Mr. Lynch said he is not looking for funding from other sources.

Mr. Herbst asked if he planned on asking Falmouth schools to contribute since many of the racks will be on school property. Mr. Lynch replied that he had not intended to ask the school committee.

The bikeways committee was approved for this project in 2007, but the CPC requirements changed shortly thereafter, precluding the committee from allowing funds to be given to private entities. The law was later amended to state any expenditure of public funds must be used to advance a public purpose.

The trustees of the West Falmouth United Methodist Church are looking to replace two sets of wooden doors, estimated to cost $15,000.

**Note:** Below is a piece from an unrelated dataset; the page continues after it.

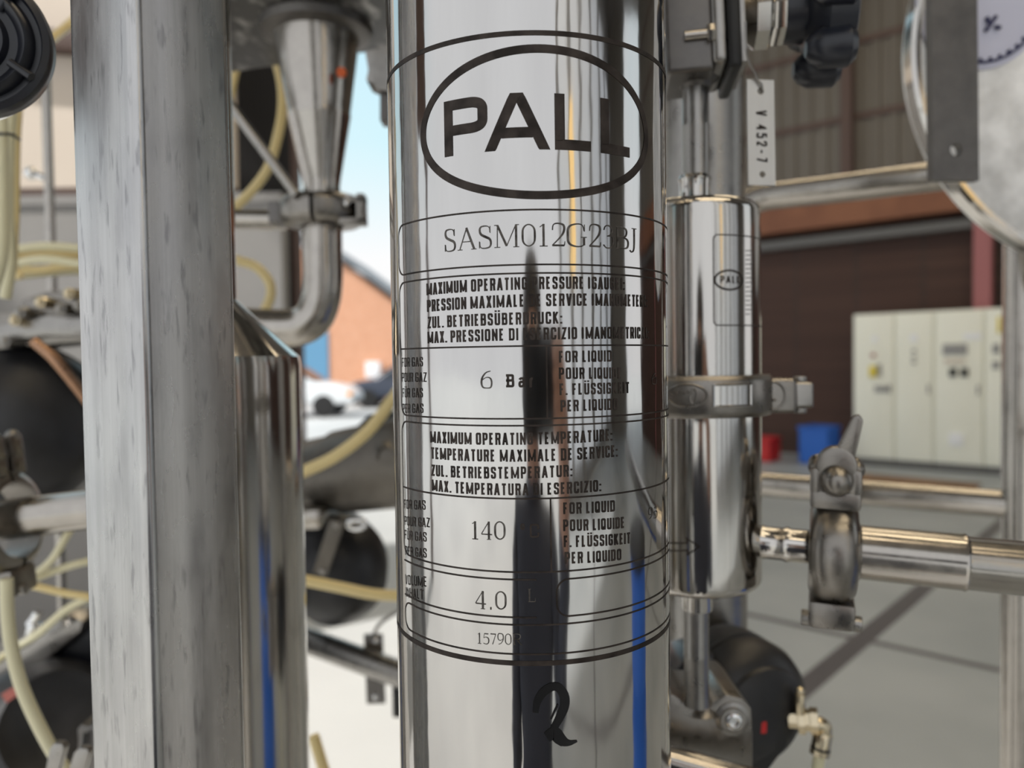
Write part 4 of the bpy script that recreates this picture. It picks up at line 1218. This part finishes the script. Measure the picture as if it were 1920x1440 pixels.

Trustee Harvey V. Williamson said one set that was replaced with a set of new doors a few years ago has already deteriorated, and the original doors facing Route 28A are warping and do not shut properly. He wants the new doors to match the originals.

After a brief conversation regarding the historic nature of the doors, committee member Heidi L. Walz recommended Mr. Williamson meet with the historic districts commission. She said they will determine the historic aspects of the wooden doors and will determine the scope of work that can be done.

Mr. Herbst asked Mr. Williamson to return to the CPC after meeting with the commission.

With all applicant interviews completed, the committee will begin evaluating each project at their meeting next Thursday, August 14, at 6 PM.